Politicians who think Romania is immune to the global financial crisis are like passengers on the Titanic yet to realise it is sinking, the prime minister warned on Tuesday.

“Imagine that the global economy is like the Titanic, which hit the iceberg,” Calin Popescu Tariceanu told the TV station Antena 3. “At the lower levels, people are in water up to their necks, while on the upper floors the music still plays and people don’t know that the ship hit an iceberg and still listen to music. Those people are here, in Romania. That’s a lot like our situation.”

He made the blunt assessment after Traian Basescu, the president, signed into law a 50 per cent pay rise for teachers.

So far Romania has seemed to weather the economic storm that has levelled neighbours such as Hungary. Foreign investors have been less concerned about the country’s ability to finance its public debt – which stands at 13 per cent of gross domestic product – than they have about neighbouring economies.

But on Monday Standard & Poor’s downgraded Romania’s sovereign debt to “junk” status, a move that sent the Romanian leu down 2 per cent on the day. On Tuesday afternoon in London it stood at 3.72 to the euro.

Juan Fernandez-Ansola, the International Monetary Fund’s representative in Bucharest, said: “Capital inflows have been the driving force for growth in this economy, [and] the reassessment from the rest of the world …will have an effect on net flows into Romania.”

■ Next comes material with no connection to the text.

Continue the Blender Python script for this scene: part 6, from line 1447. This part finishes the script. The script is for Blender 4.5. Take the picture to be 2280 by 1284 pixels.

While public debt financing remained “manageable”, he warned that investors would worry if the government appeared not to be responding to the new situation. “Hiking wages sends the opposite message …especially because it’s not about reform and restructuring, but just 50 per cent up without any considerations.”

Consensus growth forecasts for next year stand at 4-5 per cent, compared with 8 per cent for this year.

Bulgaria’s government cut its growth forecast to 4.7 per cent on Tuesday, down from 6.5 per cent, as the World Bank urged the country to prepare an emergency plan.

Mr Tariceanu’s National Liberal party heads a minority government that enjoys ad hoc support from the opposition Social Democratic party. Two weeks ago the Social Democrats joined forces with the Democratic Liberal party to pass the pay measure, widely seen as a sop to voters before elections on November 30. Mr Tariceanu wishes to block the pay increase.